I went out for a run a few days ago and the wind was just insane; with gusts up to 24 mph. As a runner, I have such a love/hate relationship with those wind "gusts". I love running into the breeze because it keeps me cool and makes me feel like I'm really working, but at the same time too much wind offers so much resistance that it can feel damn near impossible to get any forward progress. But once I turned the corner to head in the other direction, it was at my back. It was like being carried down a lazy river; I still had to propel myself forward, but I didn't have to work against the grain to get there. And it made me start to think: you don't truly appreciate and realize how easy it is to cruise with the wind at your back until you've tried to run for miles on end with the resistance in your face.

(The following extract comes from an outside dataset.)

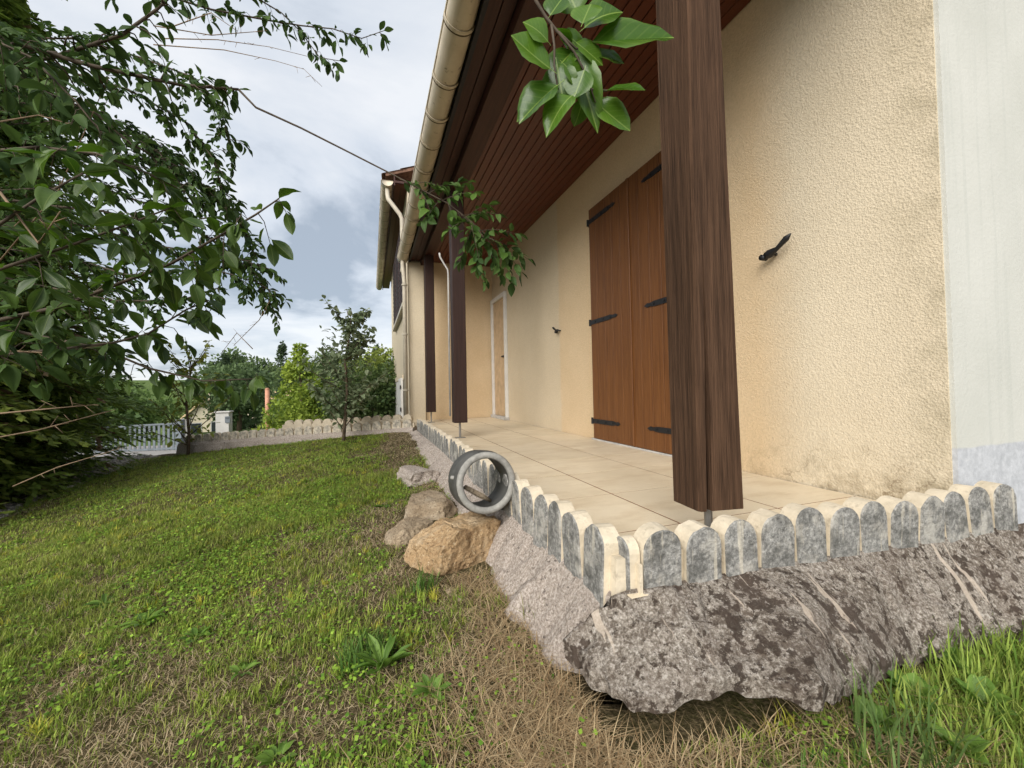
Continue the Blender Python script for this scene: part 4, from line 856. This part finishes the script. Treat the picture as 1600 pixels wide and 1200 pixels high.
c4 = crown_mesh('crown', 7000, (2.3, 2.3, 2.1), .24, (.05, .085, .035), (.14, .20, .08), 46, 'ball', 4)
tree('round_tree', (-7.9, 30), c4, 2.1, 2.0, .16, 'round dark green tree right of the small cream house')
c5 = crown_mesh('crown', 6000, (2.8, 2.6, 1.7), .24, (.075, .13, .04), (.20, .29, .08), 44, 'ball', 5)
tree('round_tree', (-13.4, 27), c5, 1.5, 1.3, .14, 'broad mid-green bush behind the grey gate')
tree('round_tree', (-15.5, 30), c5, 2.0, 1.3, .14, 'second broad bush far behind the hedge conifers', rotz=2.1, scale=1.1)
c6 = crown_mesh('crown', 4500, (2.0, 2.0, 2.2), .30, (.05, .015, .022), (.12, .035, .05), 40, 'ball', 6)
tree('red_leaved_tree', (-5.5, 49), c6, 4.0, 3.0, .2, 'dark red leaved tree between conifer and fruit tree')
c7 = crown_mesh('crown', 3600, (3.2, 3.2, 3.6), .5, (.05, .085, .035), (.15, .205, .075), 40, 'ball', 7)
c8 = crown_mesh('crown', 3200, (2.0, 2.0, 4.6), .45, (.035, .06, .032), (.09, .13, .06), 60, 'cone', 8)
c9 = crown_mesh('crown', 3600, (3.6, 3.2, 3.0), .5, (.09, .14, .04), (.23, .29, .10), 40, 'ball', 9)
fr = random.Random(5)
kinds = [(c7, 'dark rounded tree', 3.6), (c8, 'dark pointed conifer', 4.2), (c9, 'pale rounded tree', 3.0)]
spots = [(-21, 62, 2, 1.0), (-15, 60, 0, 1.0), (-9.5, 58, 2, .9), (-4.5, 57, 0, 1.0), (-1.0, 60, 2, 1.0), (-12, 66, 1, .9), (-7, 68, 1, .95), (-18, 80, 1, 1.1), (-26, 88, 2, 1.5), (-22, 95, 1, 1.3), (-14, 92, 0, 1.5), (-8, 90, 2, 1.4), (-2, 92, 0, 1.5), (-36, 125, 1, 1.8), (-28, 130, 0, 2.0), (-19, 128, 2, 2.0), (-10, 130, 1, 1.8), (-2, 132, 0, 2.0), (-42, 150, 0, 2.4), (-15, 155, 0, 2.4), (2, 160, 1, 2.2), (-30, 165, 1, 2.4)]
for i, (x, y_, k, s) in enumerate(spots):
    me, nm, cz = kinds[k]
    tree('distant_tree', (x, y_), me, cz * s * .9, cz * s, .2 * s, nm + {0: ' in the wooded skyline, right behind the small cream house', 1: ' in the nearest rank of the skyline, behind the round dark tree', 2: ' in the nearest rank of the skyline, above the terracotta pole', 3: ' in the nearest rank of the skyline, left of the red leaved tree', 4: ' in the nearest rank of the skyline, right of the red leaved tree'}.get(i, ' in the farther ranks of the wooded skyline'), 'tree', 'distant trees: ' + nm, s * fr.uniform(.9, 1.08), fr.uniform(0, 6))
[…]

At that exact moment, I was thinking immediately of running. But this analogy can be directly applied to my job search over the years. Resumes sent, applications filled out, hours on end spent sifting through job postings, phone screenings, phone interviews, office interviews, meetings in hotels (?), volunteer work, and shitty (some fun) jobs. And all for what. The moment when I can finally turn that corner and have the wind at my back. When I can look back at all the leg work I put in to get to where I want to be and feel proud and satisfied to have made it to the place where I belong.

Finally, I feel the winds of change upon me. This week I have received three calls regarding my resume, inviting me to come in interviews. This is HUGE. A year ago this was not happening. Two months ago this wasn't happening. Perhaps this long road is coming to an end and I can start running with the wind rather than against it.